Ma non è così banale sostenere la dignità di tutti all’accesso dell’arte, alla musica, ai libri, alla cultura in generale. Resta fondamentale distribuire sia viveri a chi non li ha e sia nutrimento per la mente, con le sette arti, a tutte le classi sociali. Checché se ne pensi di una religione piuttosto che di un’altra, dev’essere apprezzabile ogni pensiero e azione di gratuità verso chi trova una barriera (economica ma non solo) per accedervi.

Le bandiere impresse sulla divisa, in casi come questi, sono superflue. Questo evento, così eclatante, è il culmine di azioni quotidiane fatte, in tutto il mondo, dalla Chiesa Cattolica. Le critiche possibili sono molte, così come i plausi. Non sta certamente nelle mie competenze una risposta degna di pubblicazione. Inoltre, azioni quotidiane vengono svolte da così tanti enti, di diversi Stati e religioni, che menzionarle tutte sarebbe compito arduo e insensato per il fine di questa semplice riflessione.

Torniamo al “Concerto con i poveri” in Vaticano. E’ inimmaginabile che in aula Paolo VI ci fossero tutti i cosiddetti “poveri” della città.

 

Possibilità e dignità

La possibilità di andare ad un evento, non implica che uno ci debba andare per forza. Uscendo, infatti, ho trovato tanti che non avevano alcun interesse a partecipare. Anche per questo è importante che le iniziative siano tante (e non fermarci a un solo evento), le battaglie per la dignità e tanto altro, non sono nemmeno vicine dall’essere vinte, in Italia e nel mondo.

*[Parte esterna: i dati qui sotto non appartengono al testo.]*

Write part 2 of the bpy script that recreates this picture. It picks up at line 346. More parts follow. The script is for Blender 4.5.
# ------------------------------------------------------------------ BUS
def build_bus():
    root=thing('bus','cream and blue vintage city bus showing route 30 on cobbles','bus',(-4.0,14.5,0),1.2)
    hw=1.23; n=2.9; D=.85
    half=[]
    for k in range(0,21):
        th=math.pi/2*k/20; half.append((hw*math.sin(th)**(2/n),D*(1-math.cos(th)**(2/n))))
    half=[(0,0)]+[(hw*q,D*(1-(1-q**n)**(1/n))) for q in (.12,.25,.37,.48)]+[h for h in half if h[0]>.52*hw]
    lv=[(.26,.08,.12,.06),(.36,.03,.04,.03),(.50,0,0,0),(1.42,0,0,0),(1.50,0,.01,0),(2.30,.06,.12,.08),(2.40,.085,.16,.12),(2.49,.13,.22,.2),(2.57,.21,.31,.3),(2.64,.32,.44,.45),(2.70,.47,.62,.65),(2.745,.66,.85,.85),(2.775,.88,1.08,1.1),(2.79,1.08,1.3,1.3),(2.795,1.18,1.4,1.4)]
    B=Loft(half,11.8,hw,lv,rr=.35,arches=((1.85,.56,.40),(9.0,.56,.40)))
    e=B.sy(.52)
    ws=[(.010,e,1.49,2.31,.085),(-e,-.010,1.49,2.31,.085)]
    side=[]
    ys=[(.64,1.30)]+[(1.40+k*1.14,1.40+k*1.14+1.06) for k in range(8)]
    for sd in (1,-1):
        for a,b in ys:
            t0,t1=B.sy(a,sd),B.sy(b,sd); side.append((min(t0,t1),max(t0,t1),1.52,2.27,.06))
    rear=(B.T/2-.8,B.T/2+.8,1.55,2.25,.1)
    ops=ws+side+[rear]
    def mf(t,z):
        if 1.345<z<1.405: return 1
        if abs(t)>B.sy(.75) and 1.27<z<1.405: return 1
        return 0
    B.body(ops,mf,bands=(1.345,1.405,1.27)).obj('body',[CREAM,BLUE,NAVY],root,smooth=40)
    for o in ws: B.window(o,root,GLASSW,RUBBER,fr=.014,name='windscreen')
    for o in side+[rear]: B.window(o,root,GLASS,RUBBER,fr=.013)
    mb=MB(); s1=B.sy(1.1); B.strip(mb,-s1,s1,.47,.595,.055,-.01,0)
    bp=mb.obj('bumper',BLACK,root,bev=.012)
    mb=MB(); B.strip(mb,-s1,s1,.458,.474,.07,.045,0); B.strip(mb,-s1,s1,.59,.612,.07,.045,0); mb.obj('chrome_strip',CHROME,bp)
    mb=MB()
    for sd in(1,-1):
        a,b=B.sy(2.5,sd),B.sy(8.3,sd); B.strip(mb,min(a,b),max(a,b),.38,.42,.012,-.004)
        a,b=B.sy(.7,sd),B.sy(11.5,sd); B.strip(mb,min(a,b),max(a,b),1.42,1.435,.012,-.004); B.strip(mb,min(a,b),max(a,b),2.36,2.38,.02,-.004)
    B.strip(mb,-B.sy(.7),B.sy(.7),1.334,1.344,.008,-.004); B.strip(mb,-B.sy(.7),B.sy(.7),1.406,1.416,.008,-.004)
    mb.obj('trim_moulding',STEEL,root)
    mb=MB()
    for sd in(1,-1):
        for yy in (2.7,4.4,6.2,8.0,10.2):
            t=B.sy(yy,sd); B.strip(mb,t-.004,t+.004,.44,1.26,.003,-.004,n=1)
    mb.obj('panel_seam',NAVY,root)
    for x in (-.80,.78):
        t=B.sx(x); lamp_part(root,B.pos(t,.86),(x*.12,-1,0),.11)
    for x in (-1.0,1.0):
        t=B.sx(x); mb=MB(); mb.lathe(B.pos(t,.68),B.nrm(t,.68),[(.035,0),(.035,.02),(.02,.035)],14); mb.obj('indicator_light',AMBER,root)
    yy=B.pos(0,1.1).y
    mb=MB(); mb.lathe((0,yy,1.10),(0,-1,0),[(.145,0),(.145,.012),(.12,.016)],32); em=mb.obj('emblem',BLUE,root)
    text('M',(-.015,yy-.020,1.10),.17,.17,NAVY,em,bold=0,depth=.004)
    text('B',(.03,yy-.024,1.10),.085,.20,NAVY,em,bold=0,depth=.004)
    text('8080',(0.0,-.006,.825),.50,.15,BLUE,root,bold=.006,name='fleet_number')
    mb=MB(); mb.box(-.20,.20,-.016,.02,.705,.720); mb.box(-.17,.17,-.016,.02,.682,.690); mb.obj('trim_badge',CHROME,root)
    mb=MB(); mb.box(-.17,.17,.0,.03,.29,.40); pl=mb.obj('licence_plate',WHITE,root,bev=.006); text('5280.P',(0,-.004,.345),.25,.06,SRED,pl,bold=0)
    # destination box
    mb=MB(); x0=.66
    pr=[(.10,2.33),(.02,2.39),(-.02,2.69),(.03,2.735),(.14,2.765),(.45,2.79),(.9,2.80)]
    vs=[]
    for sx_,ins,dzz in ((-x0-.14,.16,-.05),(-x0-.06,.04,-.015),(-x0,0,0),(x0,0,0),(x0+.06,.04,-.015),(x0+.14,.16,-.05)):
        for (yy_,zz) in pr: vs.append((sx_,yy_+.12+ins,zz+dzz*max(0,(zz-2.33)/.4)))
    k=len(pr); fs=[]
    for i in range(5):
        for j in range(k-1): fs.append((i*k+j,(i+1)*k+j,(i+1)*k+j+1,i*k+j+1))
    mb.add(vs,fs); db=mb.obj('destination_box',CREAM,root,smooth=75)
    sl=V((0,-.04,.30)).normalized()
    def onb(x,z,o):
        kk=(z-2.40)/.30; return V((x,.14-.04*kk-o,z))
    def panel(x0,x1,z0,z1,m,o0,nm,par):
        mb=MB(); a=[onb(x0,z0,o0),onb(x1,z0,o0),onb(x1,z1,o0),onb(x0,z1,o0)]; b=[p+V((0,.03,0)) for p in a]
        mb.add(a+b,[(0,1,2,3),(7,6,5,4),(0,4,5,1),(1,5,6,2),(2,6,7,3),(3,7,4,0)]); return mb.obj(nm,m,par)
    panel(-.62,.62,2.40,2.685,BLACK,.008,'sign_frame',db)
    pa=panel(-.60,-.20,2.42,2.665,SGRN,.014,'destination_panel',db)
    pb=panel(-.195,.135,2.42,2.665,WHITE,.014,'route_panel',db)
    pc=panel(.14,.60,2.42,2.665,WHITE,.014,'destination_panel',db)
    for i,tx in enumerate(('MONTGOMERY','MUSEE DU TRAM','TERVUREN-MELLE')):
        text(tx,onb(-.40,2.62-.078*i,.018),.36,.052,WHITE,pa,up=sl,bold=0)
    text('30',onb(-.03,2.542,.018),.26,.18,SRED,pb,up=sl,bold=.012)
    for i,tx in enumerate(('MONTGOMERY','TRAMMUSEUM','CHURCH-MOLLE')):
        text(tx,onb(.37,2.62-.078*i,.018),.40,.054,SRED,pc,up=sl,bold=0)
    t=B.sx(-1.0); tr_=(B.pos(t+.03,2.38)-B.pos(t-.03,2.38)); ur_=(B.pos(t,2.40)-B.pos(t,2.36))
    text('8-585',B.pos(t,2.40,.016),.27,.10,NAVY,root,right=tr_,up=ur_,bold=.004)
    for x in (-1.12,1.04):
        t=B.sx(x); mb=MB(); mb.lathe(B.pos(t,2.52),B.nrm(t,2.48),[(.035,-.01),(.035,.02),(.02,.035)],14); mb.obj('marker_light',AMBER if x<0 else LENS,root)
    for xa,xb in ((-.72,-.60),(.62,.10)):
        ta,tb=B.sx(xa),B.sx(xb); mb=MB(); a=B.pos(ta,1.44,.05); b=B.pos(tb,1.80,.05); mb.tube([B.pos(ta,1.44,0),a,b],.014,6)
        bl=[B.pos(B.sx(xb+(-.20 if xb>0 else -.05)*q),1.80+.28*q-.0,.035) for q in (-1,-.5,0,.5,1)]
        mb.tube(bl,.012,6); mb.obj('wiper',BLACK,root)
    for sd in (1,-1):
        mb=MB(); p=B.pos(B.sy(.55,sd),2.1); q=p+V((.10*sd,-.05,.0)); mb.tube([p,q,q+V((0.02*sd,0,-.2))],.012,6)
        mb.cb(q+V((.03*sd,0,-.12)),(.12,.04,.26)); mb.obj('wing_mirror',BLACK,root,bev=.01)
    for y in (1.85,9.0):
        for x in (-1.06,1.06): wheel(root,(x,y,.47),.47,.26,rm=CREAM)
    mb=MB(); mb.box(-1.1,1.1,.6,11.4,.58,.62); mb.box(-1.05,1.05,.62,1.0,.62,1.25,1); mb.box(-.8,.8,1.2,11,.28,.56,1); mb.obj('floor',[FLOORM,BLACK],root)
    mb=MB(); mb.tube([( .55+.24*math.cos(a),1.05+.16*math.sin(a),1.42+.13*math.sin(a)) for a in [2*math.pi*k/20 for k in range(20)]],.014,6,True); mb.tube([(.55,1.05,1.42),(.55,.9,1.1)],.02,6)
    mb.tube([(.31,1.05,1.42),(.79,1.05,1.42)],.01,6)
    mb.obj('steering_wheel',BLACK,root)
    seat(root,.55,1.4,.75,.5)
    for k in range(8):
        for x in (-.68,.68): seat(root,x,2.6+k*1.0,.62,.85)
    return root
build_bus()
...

E non bisogna andare a Roma per storie di miseria, solitudine, storie che non fanno più notizia, perché il benaltrismo le delega a fatti di scarso interesse; esse accadono sia nei piccoli centri abitati, sia nelle metropolitane.

Un concerto non cambierà nulla, così come queste mie parole che andranno nei meandri del web. Ho una casa ad aspettarmi, una famiglia che mi vuole bene, amici e amore.

La consapevolezza di cadere nell’insolenza e nella presunzione di parlare con una voce che non mi appartiene, mi fa selezionare non le parole da dire, ma quelle da evitare.

Appelli che lanciati da me, servirebbero a poco, così come il dire “Combattiamo assieme la povertà”.

In questi casi il non dire, renderà più che il detto. Non dirò che cosa bisognerebbe fare, né pensare. Non dirò nulla. «Roma capoccia der monno ‘nfame», canta Antonello Venditti.

La dignità a tutti, in quanto uomini e donne.

«Osservate come crescono i gigli del campo: non lavorano e non filano. Eppure, io vi dico che neanche Salomone, con tutta la sua gloria, vestiva come uno di loro.  Ora, se Dio veste così l’erba del campo, che oggi c’è e domani verrà gettata nel forno, non farà assai più per voi (…)?», Matteo 6, 28-31.

La commedia umana è ciò che indago e apprezzo, non la miseria, quella vera, di una povertà di vedute e valori.